Output the material word for word. Leave each picture out.
::: Material provided
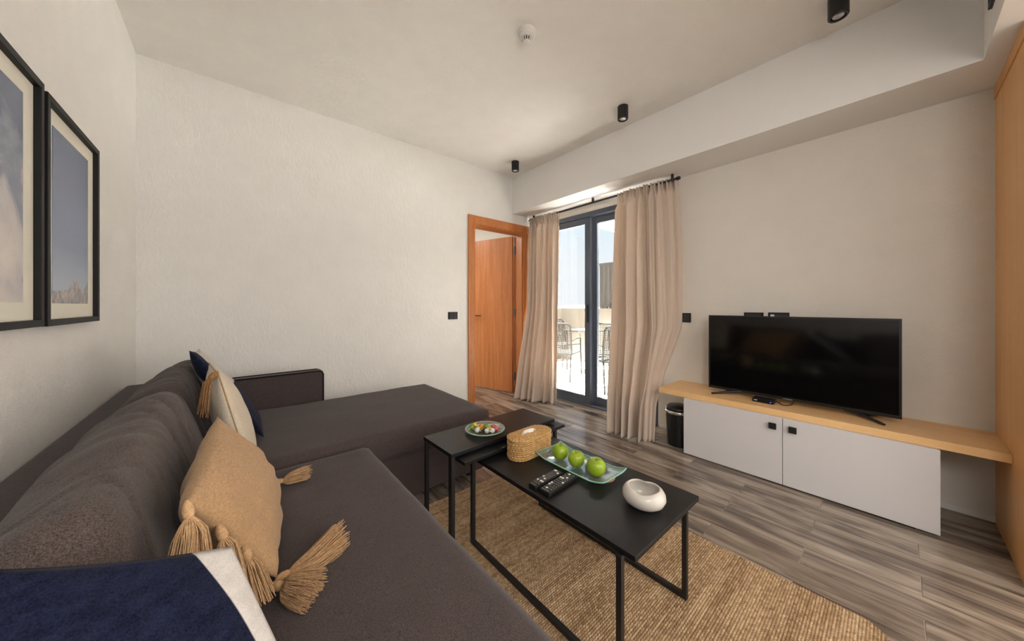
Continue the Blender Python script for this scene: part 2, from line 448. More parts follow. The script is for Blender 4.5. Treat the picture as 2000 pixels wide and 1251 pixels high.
tag(box('trim_1', (XS, YS, ZS), (XR, YB, ZC), 'smooth'), 'smooth white boxed soffit above the curtains and television', 'soffit', kind='structure')
tag(box('trim_2', (XL, YR, ZS), (XR, YS, ZC), 'smooth'), 'smooth white lowered ceiling over the kitchen end', 'soffit', kind='structure')
tag(box('baseboard_right', (XR - 0.008, YP, 0), (XR, 1.44, 0.028), 'smooth'), 'thin white skirting under the television shelf', 'baseboard', kind='structure')

# wardrobe whose oak side closes the room on the right
wd = root('wardrobe', 'tall light-oak wardrobe side panel at the right end of the shelf', 'wardrobe', (2.74, -0.65, 0))
box('side_panel', (2.42, YP - 0.02, 0), (XR, YP, 2.222), 'oakv', wd)
box('top_strip', (2.42, YP - 0.014, 2.225), (XR, YP + 0.004, ZS), 'oakv', wd)
box('carcass', (2.42, YP - 0.62, 0.0), (XR - 0.002, YP - 0.02, 2.222), 'oakv', wd)

# door in the back wall
dr = root('door_1', 'orange-brown wooden door standing open in its frame', 'door', (DX0, YB, 0), kind='structure')
f = 0.018
for lo, hi in (((DX0 - 0.08, YB - f, 0), (DX0, YB, DZ + 0.095)), ((DX1, YB - f, 0), (DX1 + 0.10, YB, DZ + 0.095)), ((DX0, YB - f, DZ), (DX1, YB, DZ + 0.095))):
    box('casing', lo, hi, 'doorwood', dr, 0.003)
for lo, hi in (((DX0, YB - 0.005, 0), (DX0 + 0.015, YB + 0.14, DZ)), ((DX1 - 0.015, YB - 0.005, 0), (DX1, YB + 0.14, DZ)), ((DX0 + 0.015, YB - 0.005, DZ - 0.015), (DX1 - 0.015, YB + 0.14, DZ))):
    box('jamb', lo, hi, 'doorwood', dr)
h = np.array([2.800, 3.262]); d = np.array([-0.19, 0.675]); d /= np.linalg.norm(d); nrm = np.array([d[1], -d[0]])
def leafbox(a0, a1, b0, b1, z0, z1):
    P = [h + d * a + nrm * b for a, b in ((a0, b0), (a1, b0), (a1, b1), (a0, b1))]
    return [(p[0], p[1], z) for z in (z0, z1) for p in P]
lf = mk('leaf', leafbox(0, 0.71, -0.02, 0.02, 0.008, 2.045), BF, 'doorwood', dr, bevel=0.002)
mb = MB(); mb.add(leafbox(0.635, 0.675, -0.030, -0.02, 0.98, 1.02), BF); mb.add(leafbox(0.500, 0.665, -0.062, -0.048, 0.994, 1.008), BF); mb.add(leafbox(0.648, 0.662, -0.050, -0.028, 0.994, 1.008), BF)
mb.build('handle', 'black', lf)
mk('keyhole_plate', leafbox(0.640, 0.672, -0.026, -0.02, 0.90, 0.935), BF, 'black', lf)
for z in (0.22, 1.05, 1.86):
    mk('hinge', sweep([(2.812, 3.240, z - 0.05), (2.812, 3.240, z + 0.05)], 0.009, 8)[0], sweep([(0, 0, 0), (0, 0, 1)], 0.009, 8)[1], 'frame', lf)

# sliding window door
wn_ = root('window_1', 'dark grey framed sliding glass door to the terrace', 'window', (XR + 0.05, 2.25, 0), kind='structure')
wx0, wx1 = XR + 0.0, XR + 0.12
box('frame_rail', (wx0, WY0, WZ - 0.055), (wx1, WY1, WZ), 'frame', wn_, 0.003)
box('frame_rail', (wx0, WY0, 0.0), (wx1, WY1, 0.022), 'frame', wn_, 0.003)
box('frame_post', (wx0, WY0, 0.022), (wx1, WY0 + 0.05, WZ - 0.055), 'frame', wn_, 0.003)
box('frame_post', (wx0, WY1 - 0.05, 0.022), (wx1, WY1, WZ - 0.055), 'frame', wn_, 0.003)
def sash(name, x0, y0, y1):
    z0, z1, w = 0.022, WZ - 0.055, 0.072
    mb = MB().box((x0, y0, z0), (x0 + 0.04, y0 + w, z1)).box((x0, y1 - w, z0), (x0 + 0.04, y1, z1)).box((x0, y0 + w, z0), (x0 + 0.04, y1 - w, z0 + 0.085)).box((x0, y0 + w, z1 - 0.075), (x0 + 0.04, y1 - w, z1))
    s = mb.build('sash', 'frame', wn_, bevel=0.003)
    box('pane', (x0 + 0.016, y0 + w, z0 + 0.085), (x0 + 0.022, y1 - w, z1 - 0.075), 'pane', s)
    return s
s1 = sash('sash', wx0 + 0.012, 2.245, WY1 - 0.05)
s2 = sash('sash', wx0 + 0.066, WY0 + 0.05, 2.262)
box('pull_handle', (wx0 + 0.0, 2.262, 0.95), (wx0 + 0.012, 2.284, 1.15), 'black', s1)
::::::
**Exercise solution:**
Continue the Blender Python script for this scene: part 2, from line 448. More parts follow. The script is for Blender 4.5. Treat the picture as 2000 pixels wide and 1251 pixels high.
tag(box('trim_1', (XS, YS, ZS), (XR, YB, ZC), 'smooth'), 'smooth white boxed soffit above the curtains and television', 'soffit', kind='structure')
tag(box('trim_2', (XL, YR, ZS), (XR, YS, ZC), 'smooth'), 'smooth white lowered ceiling over the kitchen end', 'soffit', kind='structure')
tag(box('baseboard_right', (XR - 0.008, YP, 0), (XR, 1.44, 0.028), 'smooth'), 'thin white skirting under the television shelf', 'baseboard', kind='structure')

# wardrobe whose oak side closes the room on the right
wd = root('wardrobe', 'tall light-oak wardrobe side panel at the right end of the shelf', 'wardrobe', (2.74, -0.65, 0))
box('side_panel', (2.42, YP - 0.02, 0), (XR, YP, 2.222), 'oakv', wd)
box('top_strip', (2.42, YP - 0.014, 2.225), (XR, YP + 0.004, ZS), 'oakv', wd)
box('carcass', (2.42, YP - 0.62, 0.0), (XR - 0.002, YP - 0.02, 2.222), 'oakv', wd)

# door in the back wall
dr = root('door_1', 'orange-brown wooden door standing open in its frame', 'door', (DX0, YB, 0), kind='structure')
f = 0.018
for lo, hi in (((DX0 - 0.08, YB - f, 0), (DX0, YB, DZ + 0.095)), ((DX1, YB - f, 0), (DX1 + 0.10, YB, DZ + 0.095)), ((DX0, YB - f, DZ), (DX1, YB, DZ + 0.095))):
    box('casing', lo, hi, 'doorwood', dr, 0.003)
for lo, hi in (((DX0, YB - 0.005, 0), (DX0 + 0.015, YB + 0.14, DZ)), ((DX1 - 0.015, YB - 0.005, 0), (DX1, YB + 0.14, DZ)), ((DX0 + 0.015, YB - 0.005, DZ - 0.015), (DX1 - 0.015, YB + 0.14, DZ))):
    box('jamb', lo, hi, 'doorwood', dr)
h = np.array([2.800, 3.262]); d = np.array([-0.19, 0.675]); d /= np.linalg.norm(d); nrm = np.array([d[1], -d[0]])
def leafbox(a0, a1, b0, b1, z0, z1):
    P = [h + d * a + nrm * b for a, b in ((a0, b0), (a1, b0), (a1, b1), (a0, b1))]
    return [(p[0], p[1], z) for z in (z0, z1) for p in P]
lf = mk('leaf', leafbox(0, 0.71, -0.02, 0.02, 0.008, 2.045), BF, 'doorwood', dr, bevel=0.002)
mb = MB(); mb.add(leafbox(0.635, 0.675, -0.030, -0.02, 0.98, 1.02), BF); mb.add(leafbox(0.500, 0.665, -0.062, -0.048, 0.994, 1.008), BF); mb.add(leafbox(0.648, 0.662, -0.050, -0.028, 0.994, 1.008), BF)
mb.build('handle', 'black', lf)
mk('keyhole_plate', leafbox(0.640, 0.672, -0.026, -0.02, 0.90, 0.935), BF, 'black', lf)
for z in (0.22, 1.05, 1.86):
    mk('hinge', sweep([(2.812, 3.240, z - 0.05), (2.812, 3.240, z + 0.05)], 0.009, 8)[0], sweep([(0, 0, 0), (0, 0, 1)], 0.009, 8)[1], 'frame', lf)

# sliding window door
wn_ = root('window_1', 'dark grey framed sliding glass door to the terrace', 'window', (XR + 0.05, 2.25, 0), kind='structure')
wx0, wx1 = XR + 0.0, XR + 0.12
box('frame_rail', (wx0, WY0, WZ - 0.055), (wx1, WY1, WZ), 'frame', wn_, 0.003)
box('frame_rail', (wx0, WY0, 0.0), (wx1, WY1, 0.022), 'frame', wn_, 0.003)
box('frame_post', (wx0, WY0, 0.022), (wx1, WY0 + 0.05, WZ - 0.055), 'frame', wn_, 0.003)
box('frame_post', (wx0, WY1 - 0.05, 0.022), (wx1, WY1, WZ - 0.055), 'frame', wn_, 0.003)
def sash(name, x0, y0, y1):
    z0, z1, w = 0.022, WZ - 0.055, 0.072
    mb = MB().box((x0, y0, z0), (x0 + 0.04, y0 + w, z1)).box((x0, y1 - w, z0), (x0 + 0.04, y1, z1)).box((x0, y0 + w, z0), (x0 + 0.04, y1 - w, z0 + 0.085)).box((x0, y0 + w, z1 - 0.075), (x0 + 0.04, y1 - w, z1))
    s = mb.build('sash', 'frame', wn_, bevel=0.003)
    box('pane', (x0 + 0.016, y0 + w, z0 + 0.085), (x0 + 0.022, y1 - w, z1 - 0.075), 'pane', s)
    return s
s1 = sash('sash', wx0 + 0.012, 2.245, WY1 - 0.05)
s2 = sash('sash', wx0 + 0.066, WY0 + 0.05, 2.262)
box('pull_handle', (wx0 + 0.0, 2.262, 0.95), (wx0 + 0.012, 2.284, 1.15), 'black', s1)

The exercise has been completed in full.